### Task inputs:
------------------------------------------------------------------------

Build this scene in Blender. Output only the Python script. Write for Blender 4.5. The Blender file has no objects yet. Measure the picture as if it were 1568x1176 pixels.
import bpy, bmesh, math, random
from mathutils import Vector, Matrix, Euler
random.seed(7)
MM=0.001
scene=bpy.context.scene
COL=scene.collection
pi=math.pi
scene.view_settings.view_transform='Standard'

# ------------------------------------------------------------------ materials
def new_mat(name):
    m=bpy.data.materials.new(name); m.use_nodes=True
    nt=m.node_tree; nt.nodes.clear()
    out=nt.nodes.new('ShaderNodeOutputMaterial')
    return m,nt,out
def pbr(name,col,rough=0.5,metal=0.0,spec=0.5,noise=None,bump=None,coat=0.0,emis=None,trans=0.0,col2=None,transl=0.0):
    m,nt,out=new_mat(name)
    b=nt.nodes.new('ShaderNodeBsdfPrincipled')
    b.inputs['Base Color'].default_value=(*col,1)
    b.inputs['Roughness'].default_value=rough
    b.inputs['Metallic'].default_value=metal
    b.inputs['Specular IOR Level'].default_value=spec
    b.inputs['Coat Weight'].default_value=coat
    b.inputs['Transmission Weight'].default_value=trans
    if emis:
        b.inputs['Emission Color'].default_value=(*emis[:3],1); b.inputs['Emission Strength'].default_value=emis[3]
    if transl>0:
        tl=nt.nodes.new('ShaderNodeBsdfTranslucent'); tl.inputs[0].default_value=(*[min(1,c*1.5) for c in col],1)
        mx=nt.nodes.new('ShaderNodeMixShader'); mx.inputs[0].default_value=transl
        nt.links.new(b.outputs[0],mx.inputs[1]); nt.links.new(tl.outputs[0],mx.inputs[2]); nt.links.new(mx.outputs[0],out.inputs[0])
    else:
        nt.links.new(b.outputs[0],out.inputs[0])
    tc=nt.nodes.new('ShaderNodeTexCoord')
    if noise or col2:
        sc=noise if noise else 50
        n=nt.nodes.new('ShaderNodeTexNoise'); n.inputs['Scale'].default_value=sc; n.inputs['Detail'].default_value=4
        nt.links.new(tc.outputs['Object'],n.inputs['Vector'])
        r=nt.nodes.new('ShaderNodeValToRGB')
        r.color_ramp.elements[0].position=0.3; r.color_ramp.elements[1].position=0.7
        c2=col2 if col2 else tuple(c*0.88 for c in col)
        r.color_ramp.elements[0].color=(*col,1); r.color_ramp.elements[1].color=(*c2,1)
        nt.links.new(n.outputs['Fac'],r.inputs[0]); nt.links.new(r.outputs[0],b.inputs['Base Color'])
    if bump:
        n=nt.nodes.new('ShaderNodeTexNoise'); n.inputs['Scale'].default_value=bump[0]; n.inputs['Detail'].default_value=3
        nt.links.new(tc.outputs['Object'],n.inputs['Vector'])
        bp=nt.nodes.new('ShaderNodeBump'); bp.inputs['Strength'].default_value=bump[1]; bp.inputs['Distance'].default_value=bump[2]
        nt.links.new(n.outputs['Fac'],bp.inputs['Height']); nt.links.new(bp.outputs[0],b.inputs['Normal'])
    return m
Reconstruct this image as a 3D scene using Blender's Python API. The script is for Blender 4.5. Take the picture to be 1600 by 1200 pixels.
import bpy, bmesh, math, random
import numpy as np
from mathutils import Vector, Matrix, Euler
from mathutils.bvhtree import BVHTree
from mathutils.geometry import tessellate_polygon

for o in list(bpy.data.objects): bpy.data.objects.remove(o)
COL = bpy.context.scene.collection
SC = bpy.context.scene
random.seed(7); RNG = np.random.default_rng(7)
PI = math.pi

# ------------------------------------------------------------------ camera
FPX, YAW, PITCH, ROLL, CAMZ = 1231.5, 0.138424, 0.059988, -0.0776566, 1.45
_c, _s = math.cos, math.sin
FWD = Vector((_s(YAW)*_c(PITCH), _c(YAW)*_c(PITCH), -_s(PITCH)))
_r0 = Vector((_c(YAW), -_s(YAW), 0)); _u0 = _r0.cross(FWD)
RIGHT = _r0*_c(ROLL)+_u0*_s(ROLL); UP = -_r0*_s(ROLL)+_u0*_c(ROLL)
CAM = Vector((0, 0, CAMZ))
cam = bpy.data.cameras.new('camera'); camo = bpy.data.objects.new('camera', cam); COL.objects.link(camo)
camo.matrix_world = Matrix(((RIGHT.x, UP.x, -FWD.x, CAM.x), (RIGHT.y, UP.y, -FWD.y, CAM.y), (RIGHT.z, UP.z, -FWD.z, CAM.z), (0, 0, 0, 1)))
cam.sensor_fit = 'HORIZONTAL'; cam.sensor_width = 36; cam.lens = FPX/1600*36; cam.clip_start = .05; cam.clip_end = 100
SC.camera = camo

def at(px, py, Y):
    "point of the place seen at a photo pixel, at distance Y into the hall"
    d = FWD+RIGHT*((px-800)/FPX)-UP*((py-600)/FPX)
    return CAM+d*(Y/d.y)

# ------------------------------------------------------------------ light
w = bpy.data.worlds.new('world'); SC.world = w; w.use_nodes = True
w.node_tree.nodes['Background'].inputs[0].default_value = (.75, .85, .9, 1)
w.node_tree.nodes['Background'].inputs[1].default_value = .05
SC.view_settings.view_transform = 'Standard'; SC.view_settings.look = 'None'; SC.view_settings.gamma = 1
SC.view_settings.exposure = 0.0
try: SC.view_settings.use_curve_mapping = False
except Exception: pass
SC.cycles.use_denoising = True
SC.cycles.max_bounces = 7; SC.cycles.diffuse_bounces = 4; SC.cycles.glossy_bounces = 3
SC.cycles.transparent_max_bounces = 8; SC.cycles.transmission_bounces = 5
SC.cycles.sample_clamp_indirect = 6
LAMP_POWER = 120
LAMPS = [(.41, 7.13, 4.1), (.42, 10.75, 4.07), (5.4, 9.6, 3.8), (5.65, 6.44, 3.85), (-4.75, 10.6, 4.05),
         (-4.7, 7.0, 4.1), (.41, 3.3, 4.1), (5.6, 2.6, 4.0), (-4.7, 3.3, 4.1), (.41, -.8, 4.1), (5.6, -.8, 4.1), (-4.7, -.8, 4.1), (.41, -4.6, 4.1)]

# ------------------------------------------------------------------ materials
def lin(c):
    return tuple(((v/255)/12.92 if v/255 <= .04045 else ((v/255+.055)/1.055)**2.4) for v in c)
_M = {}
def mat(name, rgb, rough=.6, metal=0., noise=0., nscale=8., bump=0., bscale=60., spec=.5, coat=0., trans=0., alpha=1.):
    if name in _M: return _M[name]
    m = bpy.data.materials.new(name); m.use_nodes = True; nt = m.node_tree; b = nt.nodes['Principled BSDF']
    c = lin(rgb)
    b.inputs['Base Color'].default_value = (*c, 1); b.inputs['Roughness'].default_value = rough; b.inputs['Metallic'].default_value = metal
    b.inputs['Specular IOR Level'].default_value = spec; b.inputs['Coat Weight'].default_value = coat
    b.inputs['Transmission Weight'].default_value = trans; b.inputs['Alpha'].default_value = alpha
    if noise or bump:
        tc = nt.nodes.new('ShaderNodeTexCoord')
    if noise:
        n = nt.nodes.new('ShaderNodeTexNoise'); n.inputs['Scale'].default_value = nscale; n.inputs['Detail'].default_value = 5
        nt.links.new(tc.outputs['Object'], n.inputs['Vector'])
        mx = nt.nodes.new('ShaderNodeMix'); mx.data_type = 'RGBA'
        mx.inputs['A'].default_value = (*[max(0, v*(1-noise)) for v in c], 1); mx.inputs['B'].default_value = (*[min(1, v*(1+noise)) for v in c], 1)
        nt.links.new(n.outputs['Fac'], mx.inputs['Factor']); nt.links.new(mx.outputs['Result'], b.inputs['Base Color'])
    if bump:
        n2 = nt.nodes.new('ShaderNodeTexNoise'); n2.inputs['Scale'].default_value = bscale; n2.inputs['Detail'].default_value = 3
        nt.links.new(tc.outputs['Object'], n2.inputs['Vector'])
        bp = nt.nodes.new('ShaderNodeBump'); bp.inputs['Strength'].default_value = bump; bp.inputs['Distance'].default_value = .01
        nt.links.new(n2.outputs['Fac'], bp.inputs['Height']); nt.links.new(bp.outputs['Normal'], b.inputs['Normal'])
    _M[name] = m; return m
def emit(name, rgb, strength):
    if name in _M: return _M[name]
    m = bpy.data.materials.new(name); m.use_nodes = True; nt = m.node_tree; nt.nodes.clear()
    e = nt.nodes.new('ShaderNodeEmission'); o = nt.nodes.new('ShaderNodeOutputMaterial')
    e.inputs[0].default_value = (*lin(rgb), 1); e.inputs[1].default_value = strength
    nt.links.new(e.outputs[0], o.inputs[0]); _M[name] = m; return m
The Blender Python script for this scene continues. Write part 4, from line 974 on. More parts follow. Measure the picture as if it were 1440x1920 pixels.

------------------------------------------------------------------------

### Work required:
From the opening line of the data above, please print each line as written up to and including the line that contains "scene.view_settings.view_transform='Standard'", and nothing more.

### Right answer:
Build this scene in Blender. Output only the Python script. Write for Blender 4.5. The Blender file has no objects yet. Measure the picture as if it were 1568x1176 pixels.
import bpy, bmesh, math, random
from mathutils import Vector, Matrix, Euler
random.seed(7)
MM=0.001
scene=bpy.context.scene
COL=scene.collection
pi=math.pi
scene.view_settings.view_transform='Standard'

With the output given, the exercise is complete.